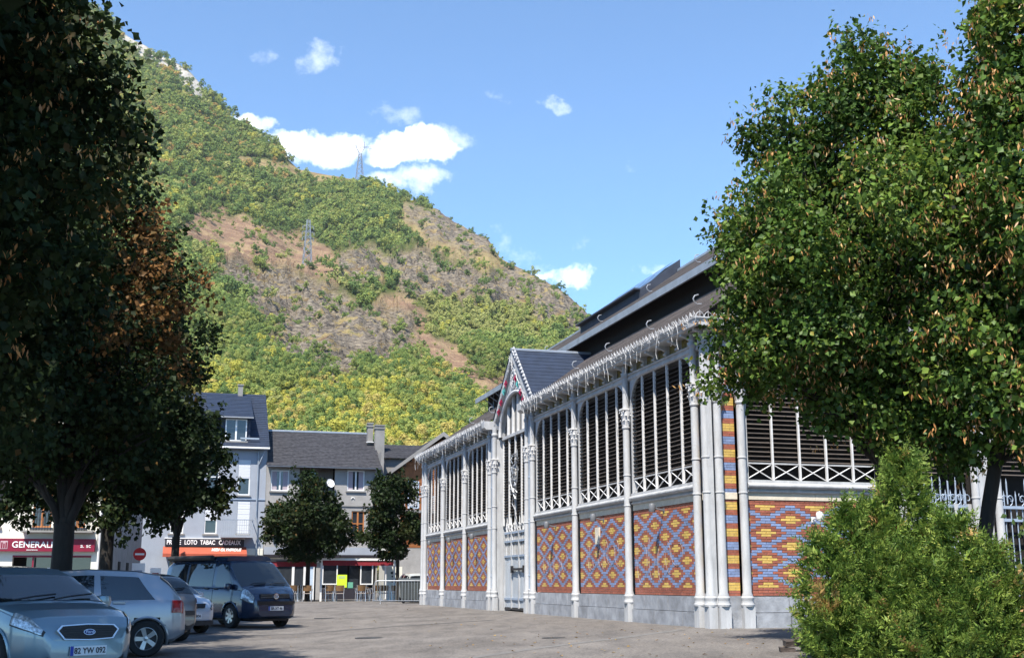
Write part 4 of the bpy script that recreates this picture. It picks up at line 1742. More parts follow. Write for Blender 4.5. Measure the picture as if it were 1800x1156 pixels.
m.build("loggia_door", GLASS, h2)
m = MB()
m.box(0, 7.0, -.06, -.003, 5.72, 5.80)
m.build("string_course", WALL_D, h2)
m = MB()
m.box(-.0, 7.0, -.12, -.003, 2.75, 3.2)
m.build("shop_band", WALL_W, h2)
m = MB()
m.box(0, 7.0, -.35, -.125, 2.62, 2.74)
m.build("shop_canopy", SIGNBLK, h2)
slate_roof(h2, ((-.05, -.45, 8.12), (7.1, -.45, 8.12)), ((-.05, 4, 10.75), (7.1, 4, 10.75)), ROOF_G, 24)
slate_roof(h2, ((7.1, 8.4, 8.12), (-.05, 8.4, 8.12)), ((7.1, 4, 10.75), (-.05, 4, 10.75)), ROOF_G, 6)
gutter(h2, -.05, 7.1, -.42, 8.1)
m = MB()
m.tube([(-.05, 4, 10.8), (7.1, 4, 10.8)], .08, 6)
m.build("ridge_cap", ZINC, h2)
m = MB()
m.tube([(6.75, -.4, 8.05), (6.75, -.1, 7.6), (6.75, -.08, 3.2)], .05, 6)
m.build("downpipe", ZINC, h2)
for i, (a, b, y, z0, z1) in enumerate(((6.6, 6.95, 2.6, 9.6, 11.1), (7.0, 7.6, 1.9, 8.6, 10.9))):
    m = MB()
    m.box(a, b, y, y + .5, z0, z1)
    m.box(a - .05, b + .05, y - .05, y + .55, z1, z1 + .1)
    m.box(a + .02, b - .02, y + .02, y + .48, z1 + .1, z1 + .2)
    m.box(a - .03, b + .03, y - .03, y + .53, z1 + .2, z1 + .28)
    m.build("chimney", WALL_D, h2)
    m = MB()
    m.box(a - .1, b + .02, y - .25, y, z0 + .45, z0 + .5)
    m.build("chimney_flashing", WFRAME, h2)
# satellite dish on the loggia
m = MB()
m.lathe([(0, 0), (.13, .015), (.22, .04), (.28, .075)], n=18)
m.tube([(0, 0, 0), (0, -.1, .3), (0, -.2, .45)], .015, 5)
o = m.build("satellite_dish", WHITE, h2, 60, (3.85, -.35, 7.1), (R(70), 0, R(25)))
m = MB()
m.tube([(3.85, -.3, 7.05), (3.85, 0, 6.9)], .03, 5)
m.build("dish_arm", GALV, h2)
m = MB()
m.tube([(5.35 + .1 * math.cos(t), -.05, 6.2 + .1 * math.sin(t)) for t in [math.pi * i / 8 for i in range(9)]], .02, 5)
m.build("cable_loop", WHITE, h2)
# ground floor front of the cafe
for (x0, x1) in ((.6, .75), (1.75, 1.9), (2.45, 2.6), (3.05, 3.2)):
    m = MB()
    m.box(x0, x1, -.02, .1, .05, 2.4)
    m.build("door_post", WFRAME, h2)
for (x0, x1) in ((.75, 1.75), (1.9, 2.45), (2.6, 3.05)):
    m = MB()
    m.box(x0 + .005, x1 - .005, .04, .06, .05, 2.4)
    m.build("shop_glass", GLASS if x0 < 2.5 else BLUESH, h2)
window(h2, 3.6, 4.55, .95, 2.25, panes=1, sill=False)
window(h2, 5.95, 6.75, .95, 2.25, panes=1, sill=False)
for x0, x1 in ((4.6, 5.2), (5.3, 5.9)):
    m = MB()
    m.box(x0, x1, .35, .4, .75, 2.4)
    m.build("cafe_door", GLASS, h2)
m = MB()
m.box(3.5, 6.9, -.03, .02, .0, .74)
m.build("stall_riser", SIGNBLK, h2)
YGREEN = mat("lime_poster", (.55, .75, .03), .6, .05, 3)
m = MB()
m.box(4.5, 5.12, -.06, -.035, .78, 1.55)
m.build("lime_poster", YGREEN, h2)["label"] = "bright lime yellow poster beside the cafe door"
for z in (1.42, 1.34):
    m = MB()
    m.box(4.6, 5.0, -.066, -.061, z, z + .035)
    m.build("poster_line", PAINT_D, h2)
m = MB()
m.box(5.18, 5.5, -.055, -.035, .75, 1.1)
m.build("green_poster", mat("teal_poster", (.12, .35, .25), .6, .1, 3), h2)
# lantern bracket
m = MB()
m.tube([(.35, 0, 4.6), (.35, -.45, 4.7)], .02, 5)
m.lathe([(.04, .32), (.16, .22), (.1, -.12), (.0, -.16)], (.35, -.45, 4.35), 6)
m.build("wall_lantern", IRON, h2)
# right neighbour at street level
h2b = empty("pale_shop", hpos(7.05, -.3), TH, "pale low shopfront under the slate roof between grey house and chalet", "house")
wall_with_holes("wall", h2b, 0, 6.5, 0, 3.4, [(.35, 1.2, .1, 2.3), (1.6, 2.9, .1, 2.2), (3.2, 5, .1, 2.2)], mat("dull_cream_render", (.40, .39, .35), .85, .2, 1.5))
for a, b in ((.35, 1.2), (1.6, 2.9), (3.2, 5)):
    m = MB()
    m.box(a, b, .12, .15, .1, 2.25)
    m.build("shutter", BLUESH if a > 1 else WFRAME, h2b)
m = MB()
m.box(-.1, 6.6, -.5, .0, 2.75, 2.9)
m.build("canopy", PAINT_D, h2b)
slate_roof(h2b, ((.3, 1.0, 8.9), (6.5, 1.0, 8.9)), ((.3, 4.5, 10.15), (6.5, 4.5, 10.15)), ROOF_G, 14)
m = MB()
m.box(.3, 6.5, 1.3, 6, 3.4, 8.9)
m.build("upper_wall", WALL_D, h2b)
m = MB()
m.box(.02, .2, .2, 4, 3.4, 9.2)
m.build("party_wall", WALL_D, h2b)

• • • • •

Copy out the data above exactly, except the pictures.

Correct answer
Write part 4 of the bpy script that recreates this picture. It picks up at line 1742. More parts follow. Write for Blender 4.5. Measure the picture as if it were 1800x1156 pixels.
m.build("loggia_door", GLASS, h2)
m = MB()
m.box(0, 7.0, -.06, -.003, 5.72, 5.80)
m.build("string_course", WALL_D, h2)
m = MB()
m.box(-.0, 7.0, -.12, -.003, 2.75, 3.2)
m.build("shop_band", WALL_W, h2)
m = MB()
m.box(0, 7.0, -.35, -.125, 2.62, 2.74)
m.build("shop_canopy", SIGNBLK, h2)
slate_roof(h2, ((-.05, -.45, 8.12), (7.1, -.45, 8.12)), ((-.05, 4, 10.75), (7.1, 4, 10.75)), ROOF_G, 24)
slate_roof(h2, ((7.1, 8.4, 8.12), (-.05, 8.4, 8.12)), ((7.1, 4, 10.75), (-.05, 4, 10.75)), ROOF_G, 6)
gutter(h2, -.05, 7.1, -.42, 8.1)
m = MB()
m.tube([(-.05, 4, 10.8), (7.1, 4, 10.8)], .08, 6)
m.build("ridge_cap", ZINC, h2)
m = MB()
m.tube([(6.75, -.4, 8.05), (6.75, -.1, 7.6), (6.75, -.08, 3.2)], .05, 6)
m.build("downpipe", ZINC, h2)
for i, (a, b, y, z0, z1) in enumerate(((6.6, 6.95, 2.6, 9.6, 11.1), (7.0, 7.6, 1.9, 8.6, 10.9))):
    m = MB()
    m.box(a, b, y, y + .5, z0, z1)
    m.box(a - .05, b + .05, y - .05, y + .55, z1, z1 + .1)
    m.box(a + .02, b - .02, y + .02, y + .48, z1 + .1, z1 + .2)
    m.box(a - .03, b + .03, y - .03, y + .53, z1 + .2, z1 + .28)
    m.build("chimney", WALL_D, h2)
    m = MB()
    m.box(a - .1, b + .02, y - .25, y, z0 + .45, z0 + .5)
    m.build("chimney_flashing", WFRAME, h2)
# satellite dish on the loggia
m = MB()
m.lathe([(0, 0), (.13, .015), (.22, .04), (.28, .075)], n=18)
m.tube([(0, 0, 0), (0, -.1, .3), (0, -.2, .45)], .015, 5)
o = m.build("satellite_dish", WHITE, h2, 60, (3.85, -.35, 7.1), (R(70), 0, R(25)))
m = MB()
m.tube([(3.85, -.3, 7.05), (3.85, 0, 6.9)], .03, 5)
m.build("dish_arm", GALV, h2)
m = MB()
m.tube([(5.35 + .1 * math.cos(t), -.05, 6.2 + .1 * math.sin(t)) for t in [math.pi * i / 8 for i in range(9)]], .02, 5)
m.build("cable_loop", WHITE, h2)
# ground floor front of the cafe
for (x0, x1) in ((.6, .75), (1.75, 1.9), (2.45, 2.6), (3.05, 3.2)):
    m = MB()
    m.box(x0, x1, -.02, .1, .05, 2.4)
    m.build("door_post", WFRAME, h2)
for (x0, x1) in ((.75, 1.75), (1.9, 2.45), (2.6, 3.05)):
    m = MB()
    m.box(x0 + .005, x1 - .005, .04, .06, .05, 2.4)
    m.build("shop_glass", GLASS if x0 < 2.5 else BLUESH, h2)
window(h2, 3.6, 4.55, .95, 2.25, panes=1, sill=False)
window(h2, 5.95, 6.75, .95, 2.25, panes=1, sill=False)
for x0, x1 in ((4.6, 5.2), (5.3, 5.9)):
    m = MB()
    m.box(x0, x1, .35, .4, .75, 2.4)
    m.build("cafe_door", GLASS, h2)
m = MB()
m.box(3.5, 6.9, -.03, .02, .0, .74)
m.build("stall_riser", SIGNBLK, h2)
YGREEN = mat("lime_poster", (.55, .75, .03), .6, .05, 3)
m = MB()
m.box(4.5, 5.12, -.06, -.035, .78, 1.55)
m.build("lime_poster", YGREEN, h2)["label"] = "bright lime yellow poster beside the cafe door"
for z in (1.42, 1.34):
    m = MB()
    m.box(4.6, 5.0, -.066, -.061, z, z + .035)
    m.build("poster_line", PAINT_D, h2)
m = MB()
m.box(5.18, 5.5, -.055, -.035, .75, 1.1)
m.build("green_poster", mat("teal_poster", (.12, .35, .25), .6, .1, 3), h2)
# lantern bracket
m = MB()
m.tube([(.35, 0, 4.6), (.35, -.45, 4.7)], .02, 5)
m.lathe([(.04, .32), (.16, .22), (.1, -.12), (.0, -.16)], (.35, -.45, 4.35), 6)
m.build("wall_lantern", IRON, h2)
# right neighbour at street level
h2b = empty("pale_shop", hpos(7.05, -.3), TH, "pale low shopfront under the slate roof between grey house and chalet", "house")
wall_with_holes("wall", h2b, 0, 6.5, 0, 3.4, [(.35, 1.2, .1, 2.3), (1.6, 2.9, .1, 2.2), (3.2, 5, .1, 2.2)], mat("dull_cream_render", (.40, .39, .35), .85, .2, 1.5))
for a, b in ((.35, 1.2), (1.6, 2.9), (3.2, 5)):
    m = MB()
    m.box(a, b, .12, .15, .1, 2.25)
    m.build("shutter", BLUESH if a > 1 else WFRAME, h2b)
m = MB()
m.box(-.1, 6.6, -.5, .0, 2.75, 2.9)
m.build("canopy", PAINT_D, h2b)
slate_roof(h2b, ((.3, 1.0, 8.9), (6.5, 1.0, 8.9)), ((.3, 4.5, 10.15), (6.5, 4.5, 10.15)), ROOF_G, 14)
m = MB()
m.box(.3, 6.5, 1.3, 6, 3.4, 8.9)
m.build("upper_wall", WALL_D, h2b)
m = MB()
m.box(.02, .2, .2, 4, 3.4, 9.2)
m.build("party_wall", WALL_D, h2b)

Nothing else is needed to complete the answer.